August 29, 2008
Green Acres is the Place To Be…
This post is brought to you by Christy’s mother, Patsy: the person who plans, shops, picks, cleans, cooks, and/or bakes for every meal whenever the Jones kids visit their childhood home near Rochester, New York.
Northern New York State, within a few miles of Lake Ontario, is prime orchard real estate. The “lake effect” of moderating temperatures and decent rainfall coddle the early spring buds of apricots and nectarines, although these are no competition for the mainstay crops of apples, peaches, and cherries. Add fields of strawberries, hillsides of bush blueberries, and rows of brambly raspberries and blackberries, and you have everything you need to know about Green Acres.
If you’ve watched television sit-coms from the late 60’s you may recall the “original” Green Acres with Eddie Albert and Eva Gabor taking refuge from the high life in NYC at a rundown farm, with much comical confusion and satire. But this 21st century orchard provides all of the quaintness with little of the hard work.

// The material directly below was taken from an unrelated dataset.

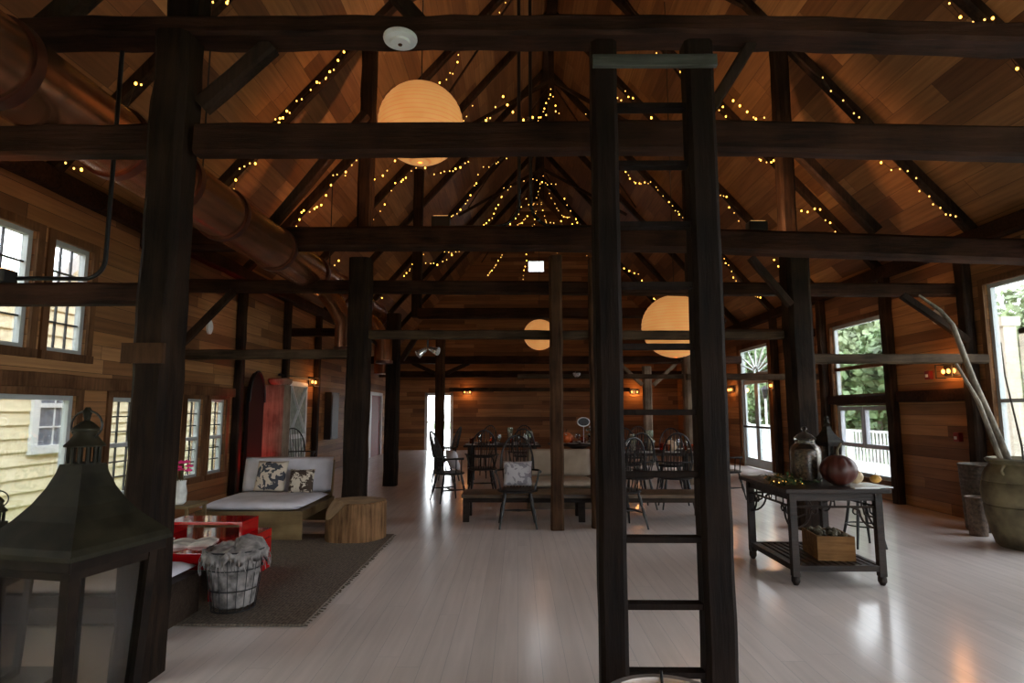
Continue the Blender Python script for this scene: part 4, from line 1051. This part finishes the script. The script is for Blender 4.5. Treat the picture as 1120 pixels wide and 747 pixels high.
def pumpkin(name, loc, r, sq, mat, label, cat='pumpkin', ribs=9, stemh=.06, rz_=0):
    t = thing(name, label, cat, loc, rz_)
    m = MB(); K = 16
    prof = [(max(.004, r*math.sin(PI*k/K)), r*sq*(1-math.cos(PI*k/K))*1.0) for k in range(K+1)]
    m.lathe(prof, ribs*6, fn=lambda a, z: 1-.07*abs(math.cos(a*ribs/2))**6, cap=True).build('body', mat, t, smooth=True)
    z = 2*r*sq
    MB().tube([(0, 0, z-r*.12), (0, 0, z+stemh*.4), (stemh*.35, 0, z+stemh)], [r*.13, r*.07, r*.08], 8).build('stem', 'stem', t, smooth=True)
pumpkin('pumpkin', (1.0, 12.5, .75), .15, .75, 'orange', 'orange pumpkin on the round dining table')
pumpkin('pumpkin', (2.5, 9.95, .75), .11, .85, 'whitepumpkin', 'cream pumpkin on the dining table seen through the ladder')
t = thing('table_sign', 'oval table number sign on a thin stand beside the flowers', 'sign', (1.33, 12.2, .75))
MB().lathe([(.05, 0), (.05, .01)], 16).build('base', 'blackmetal', t); MB().tube([(0, 0, 0), (0, 0, .36)], .006, 6).build('stand', 'plate', t)
MB().tube([(.12*math.cos(2*PI*k/24), 0, .44+.085*math.sin(2*PI*k/24)) for k in range(24)], .012, 6, closed=True).build('oval_rim', 'plate', t)
MB().lathe([(.115, -.006), (.115, .006)], 24).build('plaque', 'black', t, mtx=Matrix.Translation((1.33, 12.2, 1.19)) @ Matrix.Rotation(PI/2, 4, 'X') @ Matrix.Diagonal((1, .7, 1, 1)))
t = thing('flower_arrangement', 'loose greenery and pale flowers on round dining table', 'flowers', (1.5, 12.35, .75))
MB().lathe([(.06, 0), (.07, .14), (.06, .14), (.05, .01)], 16).build('vase', 'tumbler', t, smooth=True)
m = MB()
for k in range(60):
    a = random.random()*2*PI; b = random.random(); p = V((.16*b*math.cos(a), .16*b*math.sin(a), .16+.16*random.random())); u = V((random.uniform(-1, 1), random.uniform(-1, 1), random.uniform(-1, 1))).normalized()*.03; v = u.orthogonal().normalized()*.012
    m.quad(p-u, p+v, p+u, p-v)
m.build('foliage', 'leaf', t)
m = MB()
for k in range(12):
    a = random.random()*2*PI; m.ball((.13*math.cos(a)*random.random(), .13*math.sin(a)*random.random(), .22+.12*random.random()), .022, sub=1)
m.build('blossoms', 'plate', t)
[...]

Tuesday morning at 8:00 is the time to arrive; the orchard is closed on Mondays so everything has soaked up an extra day of sunshine. On a single morning in August, with a 4-quart basket belted on your waist, you can pick peaches, nectarines, apricots, raspberries, blueberries, and blackberries, stowing each in the trunk of the car for later weighing and paying.

What is it about the act of picking-your-own that captivates some of us? It’s not cheap, and the temptation to pick more than you could ever eat is powerful. Maybe it’s the realization that the peaches at our best grocery stores have had a long truck ride from a distant state. Or is it the suspicion that the raspberries that hold their shape so long in the little plastic boxes at the store must be a mutant strain?
Even a person who lives in the country has to experience joy at beholding hundreds of blushing apricots on one little tree. Maybe it’s the mental stimulation required to maintain a state of alertness to the ten different stages of ripeness of the blueberries in one cluster.


Many visitors to the patch will claim to be making pies and jam, but can anything top the taste of each of these fruits eaten fresh?
(Oh, wait…maybe homemade blackberry-apricot crisp?)




One Comment
those peaches are so gorgeous! i am getting a whiff of their fuzzy golden ripeness from here. thanks Mama Jones!!!